Drag Queen opens up amid threats of protests over Drag Queen Story Hour

Mobile County
Khloe Kash

MOBILE, Ala. (WKRG) – Protesters plan to be outside the Ben May Main Library on Saturday, September 8, they’re protesting the Drag Queen Story Hour to be held at that library that afternoon. 

We spoke with the man who will be performing, he says he’s not letting the negativity get to him. 

“In my mind, it was I’ll read to kids, we’ll dance around for a minute, we’ll do arts and crafts, it’ll be great,” said Wade Brasfield, who will be performing as Khloe Kash.

When Brasfield was approached to read to children as Khloe Kash, he jumped at the opportunity.

“I remember being a kid and going to the library and getting lost for hours in books,” said Brasfield.

Brasfield will dress in drag. The Drag Queen Story Hour will start at noon on September 8. Rainbow Mobile is sponsoring the event. They tell us this is a completely optional event, geared toward children, but anyone is invited to attend. This is the first time Drag Queen Story Hour to come to Mobile.

The drag queen, trained by a local elementary school teacher, will be reading storybooks to anyone who attends but the event is designed for kids aged 3 to 8, according to the event Facebook page.
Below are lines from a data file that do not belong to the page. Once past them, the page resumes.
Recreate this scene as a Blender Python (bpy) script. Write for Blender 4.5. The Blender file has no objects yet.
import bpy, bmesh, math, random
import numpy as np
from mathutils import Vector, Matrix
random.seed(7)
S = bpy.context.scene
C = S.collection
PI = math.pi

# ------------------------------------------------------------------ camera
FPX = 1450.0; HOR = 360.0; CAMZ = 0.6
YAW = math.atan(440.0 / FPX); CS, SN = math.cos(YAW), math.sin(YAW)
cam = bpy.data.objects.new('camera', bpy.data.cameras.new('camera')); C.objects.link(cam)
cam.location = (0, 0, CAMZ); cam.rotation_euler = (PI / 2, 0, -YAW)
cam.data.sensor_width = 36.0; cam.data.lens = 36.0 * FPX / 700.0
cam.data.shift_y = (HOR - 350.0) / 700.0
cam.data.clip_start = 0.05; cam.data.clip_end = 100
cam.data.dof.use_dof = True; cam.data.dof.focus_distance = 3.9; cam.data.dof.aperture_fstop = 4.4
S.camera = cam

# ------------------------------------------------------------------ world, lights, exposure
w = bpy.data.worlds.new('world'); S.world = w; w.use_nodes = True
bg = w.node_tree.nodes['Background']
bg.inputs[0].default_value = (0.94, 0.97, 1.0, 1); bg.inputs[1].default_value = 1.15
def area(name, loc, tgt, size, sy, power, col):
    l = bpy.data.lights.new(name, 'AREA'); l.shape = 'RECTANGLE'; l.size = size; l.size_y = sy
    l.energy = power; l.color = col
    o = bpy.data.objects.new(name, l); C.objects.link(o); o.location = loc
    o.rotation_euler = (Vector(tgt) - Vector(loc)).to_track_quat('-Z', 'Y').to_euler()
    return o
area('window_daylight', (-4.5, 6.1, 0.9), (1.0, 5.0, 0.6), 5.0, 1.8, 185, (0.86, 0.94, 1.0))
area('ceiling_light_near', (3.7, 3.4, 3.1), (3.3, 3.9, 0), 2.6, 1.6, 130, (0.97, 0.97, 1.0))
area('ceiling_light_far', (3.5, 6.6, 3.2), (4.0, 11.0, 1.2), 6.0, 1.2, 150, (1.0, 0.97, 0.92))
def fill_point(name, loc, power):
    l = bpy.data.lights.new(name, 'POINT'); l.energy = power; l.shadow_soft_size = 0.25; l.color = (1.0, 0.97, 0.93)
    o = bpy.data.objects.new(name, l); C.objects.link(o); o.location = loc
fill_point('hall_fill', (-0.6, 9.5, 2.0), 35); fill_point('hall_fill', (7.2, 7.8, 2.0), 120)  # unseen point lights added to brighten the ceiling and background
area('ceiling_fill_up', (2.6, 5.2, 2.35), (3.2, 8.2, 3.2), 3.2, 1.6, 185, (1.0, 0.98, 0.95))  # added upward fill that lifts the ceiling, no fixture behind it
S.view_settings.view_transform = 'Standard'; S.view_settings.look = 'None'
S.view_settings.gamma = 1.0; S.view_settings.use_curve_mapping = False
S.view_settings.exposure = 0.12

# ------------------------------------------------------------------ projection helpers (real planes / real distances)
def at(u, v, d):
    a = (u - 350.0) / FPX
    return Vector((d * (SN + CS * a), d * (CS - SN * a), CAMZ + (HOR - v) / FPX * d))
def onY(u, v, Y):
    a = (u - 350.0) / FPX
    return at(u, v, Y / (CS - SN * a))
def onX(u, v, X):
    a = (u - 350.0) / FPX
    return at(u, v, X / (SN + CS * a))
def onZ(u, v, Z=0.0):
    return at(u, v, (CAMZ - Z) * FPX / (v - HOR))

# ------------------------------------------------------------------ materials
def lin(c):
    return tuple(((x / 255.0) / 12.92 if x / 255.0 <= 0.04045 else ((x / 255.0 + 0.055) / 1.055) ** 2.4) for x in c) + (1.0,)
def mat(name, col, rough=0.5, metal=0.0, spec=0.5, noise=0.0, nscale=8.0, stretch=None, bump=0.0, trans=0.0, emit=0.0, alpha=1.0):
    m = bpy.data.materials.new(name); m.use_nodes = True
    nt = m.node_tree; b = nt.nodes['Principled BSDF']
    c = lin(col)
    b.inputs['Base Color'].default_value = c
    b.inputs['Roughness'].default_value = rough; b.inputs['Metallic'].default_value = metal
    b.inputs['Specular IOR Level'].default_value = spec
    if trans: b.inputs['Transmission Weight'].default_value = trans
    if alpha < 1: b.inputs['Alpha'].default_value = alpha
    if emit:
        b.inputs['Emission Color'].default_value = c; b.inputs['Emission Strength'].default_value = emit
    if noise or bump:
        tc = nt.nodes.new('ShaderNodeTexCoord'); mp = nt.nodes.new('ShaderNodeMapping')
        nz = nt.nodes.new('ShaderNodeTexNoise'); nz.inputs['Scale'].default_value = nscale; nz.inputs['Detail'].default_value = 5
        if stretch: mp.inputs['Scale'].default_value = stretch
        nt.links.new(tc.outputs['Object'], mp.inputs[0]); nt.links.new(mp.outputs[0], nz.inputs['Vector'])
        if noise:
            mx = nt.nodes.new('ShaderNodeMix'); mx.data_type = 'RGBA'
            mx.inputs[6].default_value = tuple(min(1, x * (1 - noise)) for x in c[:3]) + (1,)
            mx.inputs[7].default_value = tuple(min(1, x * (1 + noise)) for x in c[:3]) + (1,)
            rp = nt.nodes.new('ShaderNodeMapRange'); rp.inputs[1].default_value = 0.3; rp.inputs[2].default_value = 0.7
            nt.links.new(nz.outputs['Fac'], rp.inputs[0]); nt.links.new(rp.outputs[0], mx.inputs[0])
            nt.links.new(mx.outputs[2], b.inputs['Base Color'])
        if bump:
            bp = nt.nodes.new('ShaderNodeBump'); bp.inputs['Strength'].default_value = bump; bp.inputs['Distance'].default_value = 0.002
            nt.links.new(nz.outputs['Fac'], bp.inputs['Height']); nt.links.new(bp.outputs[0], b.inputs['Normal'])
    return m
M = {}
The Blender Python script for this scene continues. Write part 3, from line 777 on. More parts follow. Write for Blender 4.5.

Brasfield has been performing on stage as Khloe Kash for nearly 10 years. He saw it as a positive way to get kids excited about reading.

“It always is hard to see negative comments,” said Brasfield.

The Common Sense Campaign Tea Party is hosting the protest which is scheduled a few hours before the reading event is scheduled to begin. According to the event’s Facebook page, the protest begins at 9:55 a.m. on September 8th in front of the library at 701 Government Street. 

In addition to the protests planned, some in the community have been outwardly against the event, including local pastors. 

“We are just responding to what we think is not healthy for children,” said Fred Wolfe, the pastor at Luke 4:18 Fellowship. 

The other objection, that it is at the public library.

“It’s being used in a public forum supported by tax payers money to promote something that we think is divisive in the community and does not bring harmony,” said Wolfe.

But both are hoping to share their opinions in a positive manner.

“What we’re doing is letting them exercise their freedom of speech and assembly and we’re going to do the same thing. And I think that is what America is all about,” said Wolfe.

“All I can do is send positive energy and love you know, hopefully, everybody can feel like they’ve had their voice heard,” said Brasfield.